Le aziende cercano la soluzione definitiva, ma gli indizi che abbiamo sembrano puntare a un’evoluzione di questi sistemi con un dirottamento verso il mondo degli NFT, che potrebbero essere presentati come contenuto di gioco liberamente “commerciabile” su delle specifiche piattaforme. Per chi è familiare con Counterstrike e il mondo di Steam, dovrebbe suonare tutto un po’ familiare: le skin delle armi, ovvero l’aspetto applicabile all’equipaggiamento in gioco, è da anni un vero e proprio mercato con tanto di fluttuazioni, cadute e rialzi di prezzi, oggetti costosissimi e altri a pochi spicci. Lo stesso Steam ha integrato le “trading cards” dei videogiochi, ottenute passivamente mentre giochiamo ai titoli, che fungono come una sorta di merce di scambio per ottenere moneta virtuale di Steam, o addirittura su alcune piattaforme come una forma di “moneta” diretta, con un suo specifico valore.

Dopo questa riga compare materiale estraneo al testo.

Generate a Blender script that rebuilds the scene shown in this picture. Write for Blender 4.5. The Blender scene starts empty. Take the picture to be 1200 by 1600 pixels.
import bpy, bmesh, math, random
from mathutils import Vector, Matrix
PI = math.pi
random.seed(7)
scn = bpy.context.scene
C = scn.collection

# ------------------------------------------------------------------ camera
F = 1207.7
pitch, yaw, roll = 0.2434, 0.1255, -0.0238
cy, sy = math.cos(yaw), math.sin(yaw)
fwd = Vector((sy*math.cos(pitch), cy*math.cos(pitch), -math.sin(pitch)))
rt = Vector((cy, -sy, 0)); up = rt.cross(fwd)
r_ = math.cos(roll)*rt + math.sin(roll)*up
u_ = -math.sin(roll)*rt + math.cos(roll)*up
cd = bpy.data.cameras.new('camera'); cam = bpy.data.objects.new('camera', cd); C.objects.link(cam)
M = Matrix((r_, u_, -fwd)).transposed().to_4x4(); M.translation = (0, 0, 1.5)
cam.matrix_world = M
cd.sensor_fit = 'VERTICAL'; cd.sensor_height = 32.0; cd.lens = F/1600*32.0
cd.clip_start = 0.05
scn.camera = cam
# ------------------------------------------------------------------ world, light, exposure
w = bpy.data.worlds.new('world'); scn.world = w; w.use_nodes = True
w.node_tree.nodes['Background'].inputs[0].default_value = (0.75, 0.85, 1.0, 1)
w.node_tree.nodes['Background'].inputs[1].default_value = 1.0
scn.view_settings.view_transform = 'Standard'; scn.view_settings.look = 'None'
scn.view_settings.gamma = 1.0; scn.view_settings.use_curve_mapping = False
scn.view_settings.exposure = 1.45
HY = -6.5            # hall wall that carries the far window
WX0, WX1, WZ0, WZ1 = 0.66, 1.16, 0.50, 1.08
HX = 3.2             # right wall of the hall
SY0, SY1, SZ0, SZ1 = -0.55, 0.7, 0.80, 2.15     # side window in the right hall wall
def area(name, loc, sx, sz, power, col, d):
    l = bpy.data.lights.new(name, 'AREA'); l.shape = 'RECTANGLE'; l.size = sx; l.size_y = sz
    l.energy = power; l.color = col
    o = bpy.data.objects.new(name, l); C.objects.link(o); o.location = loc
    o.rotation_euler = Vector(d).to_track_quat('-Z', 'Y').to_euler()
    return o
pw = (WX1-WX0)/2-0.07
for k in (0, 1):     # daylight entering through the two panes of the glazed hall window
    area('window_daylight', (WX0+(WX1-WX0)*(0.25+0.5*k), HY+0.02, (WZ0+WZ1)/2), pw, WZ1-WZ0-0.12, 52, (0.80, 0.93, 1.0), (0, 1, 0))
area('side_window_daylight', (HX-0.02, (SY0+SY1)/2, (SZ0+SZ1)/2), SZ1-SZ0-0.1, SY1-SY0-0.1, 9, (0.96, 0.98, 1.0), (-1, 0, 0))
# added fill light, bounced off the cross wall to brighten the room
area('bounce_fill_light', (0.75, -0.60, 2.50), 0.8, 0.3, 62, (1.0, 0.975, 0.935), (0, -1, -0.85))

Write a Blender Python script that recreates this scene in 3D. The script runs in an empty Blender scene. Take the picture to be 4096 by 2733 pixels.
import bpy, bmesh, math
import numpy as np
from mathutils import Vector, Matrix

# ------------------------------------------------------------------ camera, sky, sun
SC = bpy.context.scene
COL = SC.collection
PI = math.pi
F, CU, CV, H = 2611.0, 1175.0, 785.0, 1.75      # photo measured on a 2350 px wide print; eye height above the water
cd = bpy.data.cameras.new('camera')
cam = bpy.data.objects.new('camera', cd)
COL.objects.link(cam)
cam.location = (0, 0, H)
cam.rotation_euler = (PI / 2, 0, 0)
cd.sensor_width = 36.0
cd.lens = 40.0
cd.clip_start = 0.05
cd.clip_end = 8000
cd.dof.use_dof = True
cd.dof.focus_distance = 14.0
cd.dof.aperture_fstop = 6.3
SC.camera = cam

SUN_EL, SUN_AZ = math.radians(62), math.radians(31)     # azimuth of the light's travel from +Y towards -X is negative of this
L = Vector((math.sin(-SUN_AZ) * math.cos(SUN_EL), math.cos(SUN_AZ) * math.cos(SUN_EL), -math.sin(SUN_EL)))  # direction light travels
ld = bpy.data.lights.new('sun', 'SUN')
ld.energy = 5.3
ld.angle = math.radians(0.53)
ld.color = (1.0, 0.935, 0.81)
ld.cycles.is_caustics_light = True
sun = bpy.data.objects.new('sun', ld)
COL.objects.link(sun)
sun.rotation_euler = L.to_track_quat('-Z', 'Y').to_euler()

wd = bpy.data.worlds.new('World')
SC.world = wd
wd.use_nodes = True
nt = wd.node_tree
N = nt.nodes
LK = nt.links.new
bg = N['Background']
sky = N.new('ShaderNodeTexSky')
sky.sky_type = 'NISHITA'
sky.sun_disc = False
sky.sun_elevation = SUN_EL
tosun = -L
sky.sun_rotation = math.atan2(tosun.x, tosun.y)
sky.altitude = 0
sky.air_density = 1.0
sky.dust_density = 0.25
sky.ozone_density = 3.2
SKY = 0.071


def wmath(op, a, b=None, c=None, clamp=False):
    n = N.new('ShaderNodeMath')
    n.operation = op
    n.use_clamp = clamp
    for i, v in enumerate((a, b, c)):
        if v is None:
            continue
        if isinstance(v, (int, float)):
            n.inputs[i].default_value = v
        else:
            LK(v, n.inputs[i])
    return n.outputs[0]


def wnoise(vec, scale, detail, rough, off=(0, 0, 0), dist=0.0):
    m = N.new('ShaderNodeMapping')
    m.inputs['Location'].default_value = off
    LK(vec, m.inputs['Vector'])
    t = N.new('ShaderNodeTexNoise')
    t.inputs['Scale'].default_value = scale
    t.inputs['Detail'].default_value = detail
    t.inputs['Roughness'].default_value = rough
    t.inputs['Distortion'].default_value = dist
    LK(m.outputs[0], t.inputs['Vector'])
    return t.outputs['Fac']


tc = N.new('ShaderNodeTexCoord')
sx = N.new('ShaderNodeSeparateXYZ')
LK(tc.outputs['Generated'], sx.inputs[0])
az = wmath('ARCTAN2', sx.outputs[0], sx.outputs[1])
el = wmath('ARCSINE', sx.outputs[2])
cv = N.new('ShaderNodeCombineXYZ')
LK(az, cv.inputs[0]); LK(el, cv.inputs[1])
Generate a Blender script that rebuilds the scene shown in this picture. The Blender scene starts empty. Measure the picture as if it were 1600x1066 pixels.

I timidi passi verso una nuova soluzione
In effetti, l’industria ha cominciato un po’ a smuovere le acque degli NFT, con risultati non sempre incoraggianti. L’esempio più di successo che abbiamo al momento sono le realtà di gioco d’azzardo, nello specifico i nuovi casinò 2023, che hanno inserito fra le forme di ricarica le criptovalute.
La strada è tutt’altro che facile, a causa anche di una legislazione non esattamente pronta a quella che potrebbe essere una nuova svolta a tutti gli effetti. Eppure questo non spaventa chi, evidentemente, ha visto nel mondo “crypto” qualcosa di più che un semplice scambio di figurine virtuali e codici su uno schermo. Le criptovalute sono un territorio che sta venendo esplorato davvero solo adesso, mentre gli NFT sembrano persino in una forma quasi “primordiale”, con poche realtà affermate e l’assenza di una sorta di piattaforma univoca a cui affidarsi. OpenSea è certamente il nome più rinomato, ma è ben lontano dall’essere quella sorta di “portabandiera” che traina le grandi rivoluzioni.
La strada potrebbe essere ancora molto lunga, specialmente considerato l’approccio troppo utilitaristico delle case produttrici in merito a NFT e criptovalute, ma tutto porta a pensare che questo è solo l’inizio di un qualcosa che cambierà profondamente il mondo dei videogiochi.